Each entry should be quoted word for word, including every mark of punctuation.

[start]

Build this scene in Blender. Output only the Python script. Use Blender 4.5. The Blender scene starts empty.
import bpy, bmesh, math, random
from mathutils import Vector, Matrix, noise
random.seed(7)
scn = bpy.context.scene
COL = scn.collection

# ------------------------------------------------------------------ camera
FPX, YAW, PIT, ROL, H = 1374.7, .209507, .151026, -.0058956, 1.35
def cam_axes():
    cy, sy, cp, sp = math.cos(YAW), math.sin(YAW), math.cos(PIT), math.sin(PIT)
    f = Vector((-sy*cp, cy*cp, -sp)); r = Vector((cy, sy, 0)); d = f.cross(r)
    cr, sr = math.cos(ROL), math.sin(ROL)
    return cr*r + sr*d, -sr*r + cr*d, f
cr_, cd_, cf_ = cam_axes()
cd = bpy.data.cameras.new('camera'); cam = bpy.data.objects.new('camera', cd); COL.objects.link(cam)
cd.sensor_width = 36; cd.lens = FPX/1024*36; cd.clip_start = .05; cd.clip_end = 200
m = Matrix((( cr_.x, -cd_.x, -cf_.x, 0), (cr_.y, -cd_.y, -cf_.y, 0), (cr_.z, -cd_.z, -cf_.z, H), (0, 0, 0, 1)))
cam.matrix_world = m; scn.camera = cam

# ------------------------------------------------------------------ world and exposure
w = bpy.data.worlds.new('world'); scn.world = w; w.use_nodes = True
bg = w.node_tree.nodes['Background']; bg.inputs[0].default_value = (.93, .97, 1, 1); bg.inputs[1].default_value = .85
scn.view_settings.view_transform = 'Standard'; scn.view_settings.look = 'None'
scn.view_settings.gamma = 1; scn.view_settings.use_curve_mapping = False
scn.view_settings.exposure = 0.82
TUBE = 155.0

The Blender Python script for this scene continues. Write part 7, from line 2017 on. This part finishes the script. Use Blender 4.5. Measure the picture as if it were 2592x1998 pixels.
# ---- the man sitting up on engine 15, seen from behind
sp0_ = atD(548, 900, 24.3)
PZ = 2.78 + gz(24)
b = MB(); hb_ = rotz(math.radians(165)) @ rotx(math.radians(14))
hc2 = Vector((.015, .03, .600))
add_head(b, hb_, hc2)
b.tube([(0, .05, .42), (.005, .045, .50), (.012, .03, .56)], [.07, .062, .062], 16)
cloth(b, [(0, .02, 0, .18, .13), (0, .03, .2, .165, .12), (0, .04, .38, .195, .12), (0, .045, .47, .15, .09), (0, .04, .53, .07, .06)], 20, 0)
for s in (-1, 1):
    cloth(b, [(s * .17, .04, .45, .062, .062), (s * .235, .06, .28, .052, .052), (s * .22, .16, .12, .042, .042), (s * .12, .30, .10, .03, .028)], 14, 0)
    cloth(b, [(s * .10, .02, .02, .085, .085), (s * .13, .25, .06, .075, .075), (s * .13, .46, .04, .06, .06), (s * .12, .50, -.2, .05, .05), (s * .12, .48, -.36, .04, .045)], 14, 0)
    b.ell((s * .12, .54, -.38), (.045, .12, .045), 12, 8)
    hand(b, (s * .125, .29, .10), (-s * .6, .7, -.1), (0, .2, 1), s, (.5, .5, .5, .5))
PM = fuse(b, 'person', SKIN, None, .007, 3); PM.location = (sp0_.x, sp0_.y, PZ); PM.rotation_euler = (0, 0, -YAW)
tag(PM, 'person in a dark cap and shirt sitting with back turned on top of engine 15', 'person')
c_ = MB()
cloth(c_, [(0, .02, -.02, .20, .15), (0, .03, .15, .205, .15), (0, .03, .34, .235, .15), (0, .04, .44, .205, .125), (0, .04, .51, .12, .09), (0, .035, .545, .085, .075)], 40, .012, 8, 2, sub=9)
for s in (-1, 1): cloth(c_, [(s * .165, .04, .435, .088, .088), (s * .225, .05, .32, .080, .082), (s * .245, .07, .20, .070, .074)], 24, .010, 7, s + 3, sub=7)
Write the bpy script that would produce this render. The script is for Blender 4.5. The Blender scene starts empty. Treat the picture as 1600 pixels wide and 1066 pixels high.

[end]

■ Response to the task ■
Build this scene in Blender. Output only the Python script. Use Blender 4.5. The Blender scene starts empty.
import bpy, bmesh, math, random
from mathutils import Vector, Matrix, noise
random.seed(7)
scn = bpy.context.scene
COL = scn.collection

# ------------------------------------------------------------------ camera
FPX, YAW, PIT, ROL, H = 1374.7, .209507, .151026, -.0058956, 1.35
def cam_axes():
    cy, sy, cp, sp = math.cos(YAW), math.sin(YAW), math.cos(PIT), math.sin(PIT)
    f = Vector((-sy*cp, cy*cp, -sp)); r = Vector((cy, sy, 0)); d = f.cross(r)
    cr, sr = math.cos(ROL), math.sin(ROL)
    return cr*r + sr*d, -sr*r + cr*d, f
cr_, cd_, cf_ = cam_axes()
cd = bpy.data.cameras.new('camera'); cam = bpy.data.objects.new('camera', cd); COL.objects.link(cam)
cd.sensor_width = 36; cd.lens = FPX/1024*36; cd.clip_start = .05; cd.clip_end = 200
m = Matrix((( cr_.x, -cd_.x, -cf_.x, 0), (cr_.y, -cd_.y, -cf_.y, 0), (cr_.z, -cd_.z, -cf_.z, H), (0, 0, 0, 1)))
cam.matrix_world = m; scn.camera = cam

# ------------------------------------------------------------------ world and exposure
w = bpy.data.worlds.new('world'); scn.world = w; w.use_nodes = True
bg = w.node_tree.nodes['Background']; bg.inputs[0].default_value = (.93, .97, 1, 1); bg.inputs[1].default_value = .85
scn.view_settings.view_transform = 'Standard'; scn.view_settings.look = 'None'
scn.view_settings.gamma = 1; scn.view_settings.use_curve_mapping = False
scn.view_settings.exposure = 0.82
TUBE = 155.0

The Blender Python script for this scene continues. Write part 7, from line 2017 on. This part finishes the script. Use Blender 4.5. Measure the picture as if it were 2592x1998 pixels.
# ---- the man sitting up on engine 15, seen from behind
sp0_ = atD(548, 900, 24.3)
PZ = 2.78 + gz(24)
b = MB(); hb_ = rotz(math.radians(165)) @ rotx(math.radians(14))
hc2 = Vector((.015, .03, .600))
add_head(b, hb_, hc2)
b.tube([(0, .05, .42), (.005, .045, .50), (.012, .03, .56)], [.07, .062, .062], 16)
cloth(b, [(0, .02, 0, .18, .13), (0, .03, .2, .165, .12), (0, .04, .38, .195, .12), (0, .045, .47, .15, .09), (0, .04, .53, .07, .06)], 20, 0)
for s in (-1, 1):
    cloth(b, [(s * .17, .04, .45, .062, .062), (s * .235, .06, .28, .052, .052), (s * .22, .16, .12, .042, .042), (s * .12, .30, .10, .03, .028)], 14, 0)
    cloth(b, [(s * .10, .02, .02, .085, .085), (s * .13, .25, .06, .075, .075), (s * .13, .46, .04, .06, .06), (s * .12, .50, -.2, .05, .05), (s * .12, .48, -.36, .04, .045)], 14, 0)
    b.ell((s * .12, .54, -.38), (.045, .12, .045), 12, 8)
    hand(b, (s * .125, .29, .10), (-s * .6, .7, -.1), (0, .2, 1), s, (.5, .5, .5, .5))
PM = fuse(b, 'person', SKIN, None, .007, 3); PM.location = (sp0_.x, sp0_.y, PZ); PM.rotation_euler = (0, 0, -YAW)
tag(PM, 'person in a dark cap and shirt sitting with back turned on top of engine 15', 'person')
c_ = MB()
cloth(c_, [(0, .02, -.02, .20, .15), (0, .03, .15, .205, .15), (0, .03, .34, .235, .15), (0, .04, .44, .205, .125), (0, .04, .51, .12, .09), (0, .035, .545, .085, .075)], 40, .012, 8, 2, sub=9)
for s in (-1, 1): cloth(c_, [(s * .165, .04, .435, .088, .088), (s * .225, .05, .32, .080, .082), (s * .245, .07, .20, .070, .074)], 24, .010, 7, s + 3, sub=7)
Write the bpy script that would produce this render. The script is for Blender 4.5. The Blender scene starts empty. Treat the picture as 1600 pixels wide and 1066 pixels high.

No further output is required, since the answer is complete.